The line containing "C = sc.collection" marks the end: extract everything from the first line of the data through that line, exactly, with no pictures.

╔══

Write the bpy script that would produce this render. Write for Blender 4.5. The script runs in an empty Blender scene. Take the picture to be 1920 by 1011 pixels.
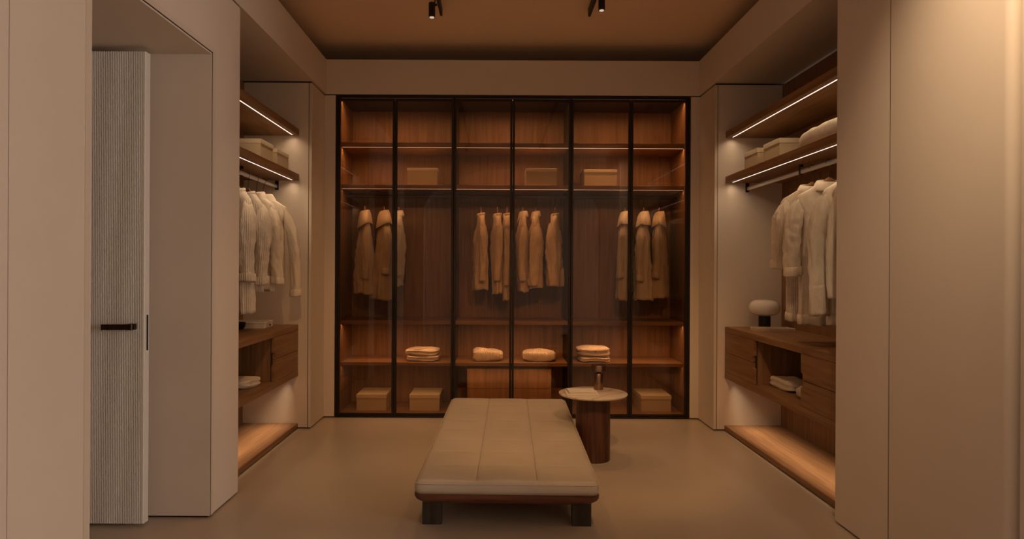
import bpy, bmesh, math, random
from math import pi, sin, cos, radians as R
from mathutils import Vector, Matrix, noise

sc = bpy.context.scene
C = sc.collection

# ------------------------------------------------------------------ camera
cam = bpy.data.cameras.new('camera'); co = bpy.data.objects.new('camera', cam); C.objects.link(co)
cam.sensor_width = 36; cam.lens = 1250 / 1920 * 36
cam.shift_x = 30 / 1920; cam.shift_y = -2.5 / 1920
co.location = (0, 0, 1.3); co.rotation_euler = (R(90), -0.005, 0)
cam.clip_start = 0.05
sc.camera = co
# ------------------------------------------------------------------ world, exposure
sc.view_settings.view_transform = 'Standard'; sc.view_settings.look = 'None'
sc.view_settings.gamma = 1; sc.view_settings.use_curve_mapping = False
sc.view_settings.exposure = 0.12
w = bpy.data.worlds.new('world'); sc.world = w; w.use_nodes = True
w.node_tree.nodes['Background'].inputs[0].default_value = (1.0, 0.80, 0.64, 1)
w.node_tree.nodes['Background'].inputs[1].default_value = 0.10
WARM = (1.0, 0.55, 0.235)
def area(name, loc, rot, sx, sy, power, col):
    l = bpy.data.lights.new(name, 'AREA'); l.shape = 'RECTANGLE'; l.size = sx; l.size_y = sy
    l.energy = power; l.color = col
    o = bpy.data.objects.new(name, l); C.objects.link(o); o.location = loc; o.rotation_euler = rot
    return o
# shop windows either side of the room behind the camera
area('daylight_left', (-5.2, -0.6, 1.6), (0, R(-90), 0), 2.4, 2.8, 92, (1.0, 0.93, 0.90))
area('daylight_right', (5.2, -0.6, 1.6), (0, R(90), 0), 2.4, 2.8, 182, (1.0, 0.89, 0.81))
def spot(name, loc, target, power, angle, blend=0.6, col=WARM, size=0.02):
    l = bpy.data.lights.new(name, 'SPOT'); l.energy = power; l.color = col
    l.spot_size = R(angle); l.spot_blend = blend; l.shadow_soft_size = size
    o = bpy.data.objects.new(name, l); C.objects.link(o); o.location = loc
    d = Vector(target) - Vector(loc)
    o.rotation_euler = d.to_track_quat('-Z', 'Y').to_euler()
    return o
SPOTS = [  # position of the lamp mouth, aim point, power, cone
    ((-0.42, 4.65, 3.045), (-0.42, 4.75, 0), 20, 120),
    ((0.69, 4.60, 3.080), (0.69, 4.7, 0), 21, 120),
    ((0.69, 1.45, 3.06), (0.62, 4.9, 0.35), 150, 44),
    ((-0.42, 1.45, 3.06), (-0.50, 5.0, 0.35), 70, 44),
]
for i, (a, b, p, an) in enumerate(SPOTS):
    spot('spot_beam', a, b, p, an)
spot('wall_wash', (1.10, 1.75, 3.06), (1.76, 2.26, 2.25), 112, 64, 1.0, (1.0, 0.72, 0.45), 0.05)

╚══

CORRECT OUTPUT -
Write the bpy script that would produce this render. Write for Blender 4.5. The script runs in an empty Blender scene. Take the picture to be 1920 by 1011 pixels.
import bpy, bmesh, math, random
from math import pi, sin, cos, radians as R
from mathutils import Vector, Matrix, noise

sc = bpy.context.scene
C = sc.collection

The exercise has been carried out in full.